§ **GOAL OF THE EXERCISE**
Everything in the listing except the pictures should be written out exactly.

§ **GIVEN DATA**
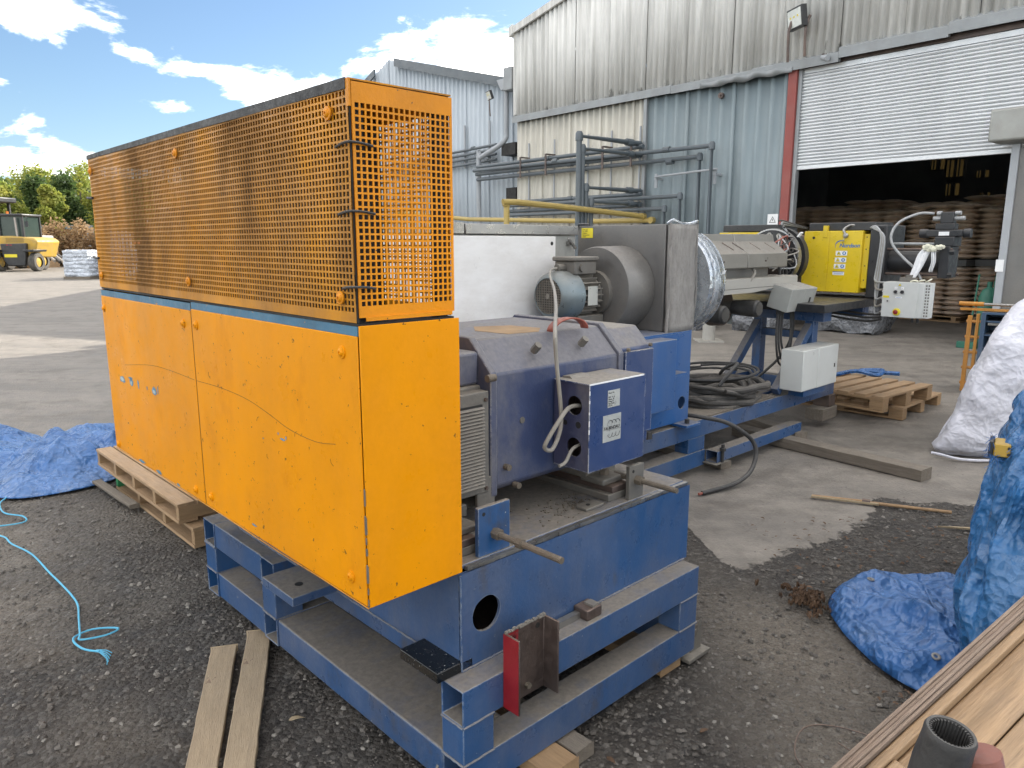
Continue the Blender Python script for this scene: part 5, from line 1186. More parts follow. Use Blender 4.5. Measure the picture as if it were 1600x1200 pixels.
for k in range(16):
    a = r_.uniform(1.6, 4.4); p0 = Vector((4.55+r_.uniform(-.08, .1), 1.5+r_.uniform(-.06, .1), 1.42+r_.uniform(-.10, .12))); p1 = Vector((4.90, 1.66+.17*math.cos(a), 1.42+.20*math.sin(a)))
    md = (p0+p1)/2+Vector((0, r_.uniform(-.12, .0), r_.uniform(-.12, .06)))
    MB().tube([p0, md, p1], .006, 6, 4).part('heater_wire', (m_cond, m_strap, m_rubber, m_cord)[k % 4], t)
for k in range(5):
    z = 1.62+.03*k; MB().tube([(4.85+.03*k, 1.52+.04*k, z), (5.1, 1.70, 1.70+.01*k), (5.38, 1.62, 1.68)], .008, 6, 4).part('heater_wire', m_cond if k % 2 else m_rubber, t)
MB().obox((4.99, 1.515, 1.60), (.7, -.1, .0), (0, -.6, .8), (.3, .8, .5), (.05, .045, .012)).part('flange_tag', m_lwhite, t)
for (u, v, z) in ((4.62, 1.48, 1.15), (4.72, 1.50, 1.12), (4.82, 1.52, 1.14)): MB().tube([(u, v, z+.24), (u+.01, v-.01, z+.1), (u, v, z)], .012, 6, 3).part('heater_plug', m_rubber, t)
# cable tray + terminal enclosure
t = thing('cable_tray', 'pale beige cable tray running under the barrel covers', 'cable tray', 'M', (3.9, 1.35, 1.2))
MB().prism([(1.35, 1.22), (1.35, 1.290), (1.36, 1.296), (1.56, 1.296), (1.56, 1.22)], 0, 3.18, 4.70).part('tray', m_beige, t, bev=.003)
MB().prism([(3.20, 1.218), (4.45, 1.218), (4.0, 1.185), (3.20, 1.185)], 1, 1.352, 1.55).part('tray_skirt', m_beige, t)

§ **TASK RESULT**
Continue the Blender Python script for this scene: part 5, from line 1186. More parts follow. Use Blender 4.5. Measure the picture as if it were 1600x1200 pixels.
for k in range(16):
    a = r_.uniform(1.6, 4.4); p0 = Vector((4.55+r_.uniform(-.08, .1), 1.5+r_.uniform(-.06, .1), 1.42+r_.uniform(-.10, .12))); p1 = Vector((4.90, 1.66+.17*math.cos(a), 1.42+.20*math.sin(a)))
    md = (p0+p1)/2+Vector((0, r_.uniform(-.12, .0), r_.uniform(-.12, .06)))
    MB().tube([p0, md, p1], .006, 6, 4).part('heater_wire', (m_cond, m_strap, m_rubber, m_cord)[k % 4], t)
for k in range(5):
    z = 1.62+.03*k; MB().tube([(4.85+.03*k, 1.52+.04*k, z), (5.1, 1.70, 1.70+.01*k), (5.38, 1.62, 1.68)], .008, 6, 4).part('heater_wire', m_cond if k % 2 else m_rubber, t)
MB().obox((4.99, 1.515, 1.60), (.7, -.1, .0), (0, -.6, .8), (.3, .8, .5), (.05, .045, .012)).part('flange_tag', m_lwhite, t)
for (u, v, z) in ((4.62, 1.48, 1.15), (4.72, 1.50, 1.12), (4.82, 1.52, 1.14)): MB().tube([(u, v, z+.24), (u+.01, v-.01, z+.1), (u, v, z)], .012, 6, 3).part('heater_plug', m_rubber, t)
# cable tray + terminal enclosure
t = thing('cable_tray', 'pale beige cable tray running under the barrel covers', 'cable tray', 'M', (3.9, 1.35, 1.2))
MB().prism([(1.35, 1.22), (1.35, 1.290), (1.36, 1.296), (1.56, 1.296), (1.56, 1.22)], 0, 3.18, 4.70).part('tray', m_beige, t, bev=.003)
MB().prism([(3.20, 1.218), (4.45, 1.218), (4.0, 1.185), (3.20, 1.185)], 1, 1.352, 1.55).part('tray_skirt', m_beige, t)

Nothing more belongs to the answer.